What exactly do you mean by more-heavy-finance role? I've heard this statement before but I cant exactly figure out what it means. My sense is that I'm already doing all that work - underwriting (Excel and Argus), dynamic cash flow models, whether we run a process or just reach out to our relationship banks, analyzing debt structures, returns analysis, waterfall and promote scenarios, fund-level return analysis.. Are you implying this is ALL i'll be doing at a REPE 50 shop? Gotta be honest with you -- outside of closing a deal, which encompasses DD, 3rd parties, legal etc., this is ALL I'm doing anyway.

Oct 8, 2018

Yes more of fund modeling and really just there for "approving" different projects. I guess it depends on the firm. Some can be heavily involved in what the operator is proposing in the business plan and others can be more hands off. Some might not even give a shit as long as they reach their returns.

Oct 9, 2018

Just had several lender calls over the weekend with a MF LP partner. They definitely have say in how terms get structured, and they have much deeper relationships with debt capital partners due to the number of transactions.
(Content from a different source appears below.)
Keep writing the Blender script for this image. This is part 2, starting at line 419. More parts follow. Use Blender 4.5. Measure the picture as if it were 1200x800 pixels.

Although as a sponsor we have a great name and reputation, the MF will have bigger clout.

Oct 10, 2018

As many users have mentioned it largely depends. At an allocator, you will definitely gain a broader experience (cover more geographies and asset classes) while at an owner/operator you will be more focused on a specific geography, asset class, and more importantly execution. The allocator may do weekly, monthly or quarterly calls while the owner/operator will live and breathe the deals daily.

Robert Clayton Dean: What is happening?
Brill: I blew up the building.
Robert Clayton Dean: Why?
Brill: Because you made a phone call.